Saya hanya ingin mengatakan masanya untuk semua menghentikan politisasi isu radikalisme. Selain hanya menambah keresahan dalam masyarakat, juga akan semakin mempertajam kecenderungan karakter  “we vs them” (kami lawan mereka). 

Oleh: Imam Shamsi AliUstadz di Paman Sam

SERINGKALI kita dengarkan istilah politisasi agama. Tentu yang dimaksud demikian adalah penggunaan atau pelabelan agama untuk kepentingan-kepentingan politik. Dengan kata lain agama dijadikan obyek demi meraih kepentingan politik. Atau sebaliknya isu agama juga sering dipakai untuk mengganjal lawan politik.

Akibatnya dalam penilaian tentang sesuatu atau seseorang tidak lagi berdasarkan nilai baik atau buruknya. Tapi lebih kepada kepentingan politik tertentu.

Contoh kecil dalam busana misalnya. Betapa larisnya baju-baju koko dan kopiah di musim-musim politik untuk berkunjung ke masjid-masjid dan majelis ta’lim. Juga banyak politisi wanita yang selama ini alergi dengan hijab tiba-tiba berhijab rapih.

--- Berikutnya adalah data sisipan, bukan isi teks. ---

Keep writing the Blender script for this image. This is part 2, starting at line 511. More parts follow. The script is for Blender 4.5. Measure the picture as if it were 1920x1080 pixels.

Sebaliknya tuduhan-tuduhan ekstremisme atau radikalisme kerap digaungkan dimusim-musim politik. Tentu dimaksudkan untuk menekan dan mengganjal pihak-pihak tertentu yang dianggap gangguan bagi sebagian untuk mendapatkan kepentingan politiknya.

Sebaliknya prilaku radikal dan intoleransi dipertontonkan oleh sebagian orang atau sekelompok orang tertentu dengan tanpa malu tetap saja dibiarkan. Bahkan  seolah dipelihara dan mendapat perlindungan.

Akibatnya konsep moderasi atau radikalisme menjadi aneh dan membingungkan. Moderasi menjadi seperti yang sering saya sampaikan berbentuk moderasi sepihak. Sebaliknya radikalisme juga menjadi terasa sangat dipaksakan pada pihak tertentu.

Jahatnya kerap kali label radikal ini tidak berakhir pada tataran persepsi atau wacana semata. Tapi sering menjadi alat perangkap untuk menjerumuskan pihak-pihak tertentu atas nama keamanan dan loyalitas kebangsaan.